PROBLEM DETAILS:
Using the data below, repeat all of it precisely.

* BEGIN *

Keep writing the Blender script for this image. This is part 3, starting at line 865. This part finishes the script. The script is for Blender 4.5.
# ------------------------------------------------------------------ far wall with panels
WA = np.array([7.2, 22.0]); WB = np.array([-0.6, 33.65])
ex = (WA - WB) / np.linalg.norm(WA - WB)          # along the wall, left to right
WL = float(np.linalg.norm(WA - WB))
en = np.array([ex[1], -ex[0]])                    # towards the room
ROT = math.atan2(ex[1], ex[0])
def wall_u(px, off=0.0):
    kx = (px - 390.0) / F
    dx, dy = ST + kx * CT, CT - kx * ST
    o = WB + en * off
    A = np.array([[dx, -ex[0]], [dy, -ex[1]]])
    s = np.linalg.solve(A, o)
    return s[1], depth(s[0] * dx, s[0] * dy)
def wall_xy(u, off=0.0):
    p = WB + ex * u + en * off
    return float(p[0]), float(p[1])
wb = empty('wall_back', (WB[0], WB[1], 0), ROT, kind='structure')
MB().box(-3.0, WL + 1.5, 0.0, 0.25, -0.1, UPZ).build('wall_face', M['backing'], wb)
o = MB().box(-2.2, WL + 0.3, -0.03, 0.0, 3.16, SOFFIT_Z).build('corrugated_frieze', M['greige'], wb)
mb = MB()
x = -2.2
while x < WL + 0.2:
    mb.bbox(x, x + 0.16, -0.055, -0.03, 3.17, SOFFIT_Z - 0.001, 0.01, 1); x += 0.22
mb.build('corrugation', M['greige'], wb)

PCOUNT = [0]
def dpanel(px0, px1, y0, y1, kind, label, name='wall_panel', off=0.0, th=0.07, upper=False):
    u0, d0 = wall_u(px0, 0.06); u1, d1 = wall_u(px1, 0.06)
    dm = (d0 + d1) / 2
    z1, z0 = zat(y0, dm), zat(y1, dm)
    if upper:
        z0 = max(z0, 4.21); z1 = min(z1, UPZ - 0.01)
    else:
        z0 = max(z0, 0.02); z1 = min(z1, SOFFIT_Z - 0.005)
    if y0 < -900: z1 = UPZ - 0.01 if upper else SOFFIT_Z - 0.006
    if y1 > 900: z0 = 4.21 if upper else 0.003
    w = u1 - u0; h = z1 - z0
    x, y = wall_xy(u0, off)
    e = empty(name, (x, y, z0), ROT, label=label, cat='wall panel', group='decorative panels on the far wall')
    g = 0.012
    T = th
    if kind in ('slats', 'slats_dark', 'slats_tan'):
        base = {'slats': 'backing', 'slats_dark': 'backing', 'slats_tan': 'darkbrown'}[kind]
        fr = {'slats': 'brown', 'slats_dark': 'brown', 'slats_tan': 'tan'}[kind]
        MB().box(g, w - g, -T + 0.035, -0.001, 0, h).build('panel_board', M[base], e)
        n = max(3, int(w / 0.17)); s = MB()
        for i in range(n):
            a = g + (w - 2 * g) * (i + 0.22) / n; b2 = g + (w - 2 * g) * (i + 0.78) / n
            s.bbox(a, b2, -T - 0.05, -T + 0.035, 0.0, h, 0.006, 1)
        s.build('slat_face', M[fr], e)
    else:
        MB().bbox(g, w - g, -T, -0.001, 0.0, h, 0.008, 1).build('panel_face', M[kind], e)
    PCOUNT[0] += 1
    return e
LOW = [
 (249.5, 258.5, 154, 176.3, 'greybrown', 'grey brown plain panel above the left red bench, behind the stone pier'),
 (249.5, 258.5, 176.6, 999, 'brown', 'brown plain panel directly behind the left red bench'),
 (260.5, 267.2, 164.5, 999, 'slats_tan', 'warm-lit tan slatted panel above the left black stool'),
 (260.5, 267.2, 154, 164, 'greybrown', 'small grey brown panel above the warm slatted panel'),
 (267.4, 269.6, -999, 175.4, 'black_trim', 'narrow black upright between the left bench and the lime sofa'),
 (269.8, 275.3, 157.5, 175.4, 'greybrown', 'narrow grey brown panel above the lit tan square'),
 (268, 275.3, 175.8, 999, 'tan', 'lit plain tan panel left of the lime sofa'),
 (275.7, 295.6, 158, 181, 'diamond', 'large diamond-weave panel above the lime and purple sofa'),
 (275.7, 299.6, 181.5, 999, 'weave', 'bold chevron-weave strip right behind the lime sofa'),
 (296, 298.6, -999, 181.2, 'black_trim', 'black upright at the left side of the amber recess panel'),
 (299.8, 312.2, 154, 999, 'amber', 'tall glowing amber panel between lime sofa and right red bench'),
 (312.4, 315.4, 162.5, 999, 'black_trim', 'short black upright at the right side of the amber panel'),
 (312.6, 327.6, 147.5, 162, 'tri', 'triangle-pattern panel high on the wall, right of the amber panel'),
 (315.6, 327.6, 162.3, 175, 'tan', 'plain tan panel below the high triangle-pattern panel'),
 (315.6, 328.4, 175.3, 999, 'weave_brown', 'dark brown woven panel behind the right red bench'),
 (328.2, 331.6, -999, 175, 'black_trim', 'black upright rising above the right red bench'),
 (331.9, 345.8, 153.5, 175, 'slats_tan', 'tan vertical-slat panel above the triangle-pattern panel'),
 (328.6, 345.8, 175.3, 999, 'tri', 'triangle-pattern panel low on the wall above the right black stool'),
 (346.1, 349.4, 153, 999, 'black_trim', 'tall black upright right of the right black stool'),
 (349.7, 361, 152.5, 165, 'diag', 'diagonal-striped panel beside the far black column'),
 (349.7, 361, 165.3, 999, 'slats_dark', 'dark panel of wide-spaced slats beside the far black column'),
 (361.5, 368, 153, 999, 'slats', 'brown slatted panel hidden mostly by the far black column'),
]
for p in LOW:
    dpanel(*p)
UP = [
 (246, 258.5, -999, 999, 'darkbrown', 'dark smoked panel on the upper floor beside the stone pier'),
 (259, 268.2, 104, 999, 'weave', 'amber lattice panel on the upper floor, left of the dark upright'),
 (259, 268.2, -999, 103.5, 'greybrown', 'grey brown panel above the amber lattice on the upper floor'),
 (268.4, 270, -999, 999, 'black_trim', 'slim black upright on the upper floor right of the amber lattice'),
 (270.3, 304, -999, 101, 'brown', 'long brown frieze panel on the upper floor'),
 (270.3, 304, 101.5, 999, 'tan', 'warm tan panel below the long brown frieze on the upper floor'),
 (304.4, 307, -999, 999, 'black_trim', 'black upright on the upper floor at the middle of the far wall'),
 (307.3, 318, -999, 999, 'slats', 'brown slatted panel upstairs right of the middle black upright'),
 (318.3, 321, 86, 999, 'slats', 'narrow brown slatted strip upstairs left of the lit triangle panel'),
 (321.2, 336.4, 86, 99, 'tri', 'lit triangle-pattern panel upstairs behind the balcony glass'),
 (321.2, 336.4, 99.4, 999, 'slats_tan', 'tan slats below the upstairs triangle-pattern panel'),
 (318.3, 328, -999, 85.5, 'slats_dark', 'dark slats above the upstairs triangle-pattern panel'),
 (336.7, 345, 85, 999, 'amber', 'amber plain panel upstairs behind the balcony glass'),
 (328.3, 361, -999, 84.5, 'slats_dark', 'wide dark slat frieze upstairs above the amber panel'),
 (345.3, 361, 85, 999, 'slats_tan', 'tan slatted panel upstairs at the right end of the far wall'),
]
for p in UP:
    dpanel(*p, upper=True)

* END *

RESULT BELOW:
Keep writing the Blender script for this image. This is part 3, starting at line 865. This part finishes the script. The script is for Blender 4.5.
# ------------------------------------------------------------------ far wall with panels
WA = np.array([7.2, 22.0]); WB = np.array([-0.6, 33.65])
ex = (WA - WB) / np.linalg.norm(WA - WB)          # along the wall, left to right
WL = float(np.linalg.norm(WA - WB))
en = np.array([ex[1], -ex[0]])                    # towards the room
ROT = math.atan2(ex[1], ex[0])
def wall_u(px, off=0.0):
    kx = (px - 390.0) / F
    dx, dy = ST + kx * CT, CT - kx * ST
    o = WB + en * off
    A = np.array([[dx, -ex[0]], [dy, -ex[1]]])
    s = np.linalg.solve(A, o)
    return s[1], depth(s[0] * dx, s[0] * dy)
def wall_xy(u, off=0.0):
    p = WB + ex * u + en * off
    return float(p[0]), float(p[1])
wb = empty('wall_back', (WB[0], WB[1], 0), ROT, kind='structure')
MB().box(-3.0, WL + 1.5, 0.0, 0.25, -0.1, UPZ).build('wall_face', M['backing'], wb)
o = MB().box(-2.2, WL + 0.3, -0.03, 0.0, 3.16, SOFFIT_Z).build('corrugated_frieze', M['greige'], wb)
mb = MB()
x = -2.2
while x < WL + 0.2:
    mb.bbox(x, x + 0.16, -0.055, -0.03, 3.17, SOFFIT_Z - 0.001, 0.01, 1); x += 0.22
mb.build('corrugation', M['greige'], wb)

PCOUNT = [0]
def dpanel(px0, px1, y0, y1, kind, label, name='wall_panel', off=0.0, th=0.07, upper=False):
    u0, d0 = wall_u(px0, 0.06); u1, d1 = wall_u(px1, 0.06)
    dm = (d0 + d1) / 2
    z1, z0 = zat(y0, dm), zat(y1, dm)
    if upper:
        z0 = max(z0, 4.21); z1 = min(z1, UPZ - 0.01)
    else:
        z0 = max(z0, 0.02); z1 = min(z1, SOFFIT_Z - 0.005)
    if y0 < -900: z1 = UPZ - 0.01 if upper else SOFFIT_Z - 0.006
    if y1 > 900: z0 = 4.21 if upper else 0.003
    w = u1 - u0; h = z1 - z0
    x, y = wall_xy(u0, off)
    e = empty(name, (x, y, z0), ROT, label=label, cat='wall panel', group='decorative panels on the far wall')
    g = 0.012
    T = th
    if kind in ('slats', 'slats_dark', 'slats_tan'):
        base = {'slats': 'backing', 'slats_dark': 'backing', 'slats_tan': 'darkbrown'}[kind]
        fr = {'slats': 'brown', 'slats_dark': 'brown', 'slats_tan': 'tan'}[kind]
        MB().box(g, w - g, -T + 0.035, -0.001, 0, h).build('panel_board', M[base], e)
        n = max(3, int(w / 0.17)); s = MB()
        for i in range(n):
            a = g + (w - 2 * g) * (i + 0.22) / n; b2 = g + (w - 2 * g) * (i + 0.78) / n
            s.bbox(a, b2, -T - 0.05, -T + 0.035, 0.0, h, 0.006, 1)
        s.build('slat_face', M[fr], e)
    else:
        MB().bbox(g, w - g, -T, -0.001, 0.0, h, 0.008, 1).build('panel_face', M[kind], e)
    PCOUNT[0] += 1
    return e
LOW = [
 (249.5, 258.5, 154, 176.3, 'greybrown', 'grey brown plain panel above the left red bench, behind the stone pier'),
 (249.5, 258.5, 176.6, 999, 'brown', 'brown plain panel directly behind the left red bench'),
 (260.5, 267.2, 164.5, 999, 'slats_tan', 'warm-lit tan slatted panel above the left black stool'),
 (260.5, 267.2, 154, 164, 'greybrown', 'small grey brown panel above the warm slatted panel'),
 (267.4, 269.6, -999, 175.4, 'black_trim', 'narrow black upright between the left bench and the lime sofa'),
 (269.8, 275.3, 157.5, 175.4, 'greybrown', 'narrow grey brown panel above the lit tan square'),
 (268, 275.3, 175.8, 999, 'tan', 'lit plain tan panel left of the lime sofa'),
 (275.7, 295.6, 158, 181, 'diamond', 'large diamond-weave panel above the lime and purple sofa'),
 (275.7, 299.6, 181.5, 999, 'weave', 'bold chevron-weave strip right behind the lime sofa'),
 (296, 298.6, -999, 181.2, 'black_trim', 'black upright at the left side of the amber recess panel'),
 (299.8, 312.2, 154, 999, 'amber', 'tall glowing amber panel between lime sofa and right red bench'),
 (312.4, 315.4, 162.5, 999, 'black_trim', 'short black upright at the right side of the amber panel'),
 (312.6, 327.6, 147.5, 162, 'tri', 'triangle-pattern panel high on the wall, right of the amber panel'),
 (315.6, 327.6, 162.3, 175, 'tan', 'plain tan panel below the high triangle-pattern panel'),
 (315.6, 328.4, 175.3, 999, 'weave_brown', 'dark brown woven panel behind the right red bench'),
 (328.2, 331.6, -999, 175, 'black_trim', 'black upright rising above the right red bench'),
 (331.9, 345.8, 153.5, 175, 'slats_tan', 'tan vertical-slat panel above the triangle-pattern panel'),
 (328.6, 345.8, 175.3, 999, 'tri', 'triangle-pattern panel low on the wall above the right black stool'),
 (346.1, 349.4, 153, 999, 'black_trim', 'tall black upright right of the right black stool'),
 (349.7, 361, 152.5, 165, 'diag', 'diagonal-striped panel beside the far black column'),
 (349.7, 361, 165.3, 999, 'slats_dark', 'dark panel of wide-spaced slats beside the far black column'),
 (361.5, 368, 153, 999, 'slats', 'brown slatted panel hidden mostly by the far black column'),
]
for p in LOW:
    dpanel(*p)
UP = [
 (246, 258.5, -999, 999, 'darkbrown', 'dark smoked panel on the upper floor beside the stone pier'),
 (259, 268.2, 104, 999, 'weave', 'amber lattice panel on the upper floor, left of the dark upright'),
 (259, 268.2, -999, 103.5, 'greybrown', 'grey brown panel above the amber lattice on the upper floor'),
 (268.4, 270, -999, 999, 'black_trim', 'slim black upright on the upper floor right of the amber lattice'),
 (270.3, 304, -999, 101, 'brown', 'long brown frieze panel on the upper floor'),
 (270.3, 304, 101.5, 999, 'tan', 'warm tan panel below the long brown frieze on the upper floor'),
 (304.4, 307, -999, 999, 'black_trim', 'black upright on the upper floor at the middle of the far wall'),
 (307.3, 318, -999, 999, 'slats', 'brown slatted panel upstairs right of the middle black upright'),
 (318.3, 321, 86, 999, 'slats', 'narrow brown slatted strip upstairs left of the lit triangle panel'),
 (321.2, 336.4, 86, 99, 'tri', 'lit triangle-pattern panel upstairs behind the balcony glass'),
 (321.2, 336.4, 99.4, 999, 'slats_tan', 'tan slats below the upstairs triangle-pattern panel'),
 (318.3, 328, -999, 85.5, 'slats_dark', 'dark slats above the upstairs triangle-pattern panel'),
 (336.7, 345, 85, 999, 'amber', 'amber plain panel upstairs behind the balcony glass'),
 (328.3, 361, -999, 84.5, 'slats_dark', 'wide dark slat frieze upstairs above the amber panel'),
 (345.3, 361, 85, 999, 'slats_tan', 'tan slatted panel upstairs at the right end of the far wall'),
]
for p in UP:
    dpanel(*p, upper=True)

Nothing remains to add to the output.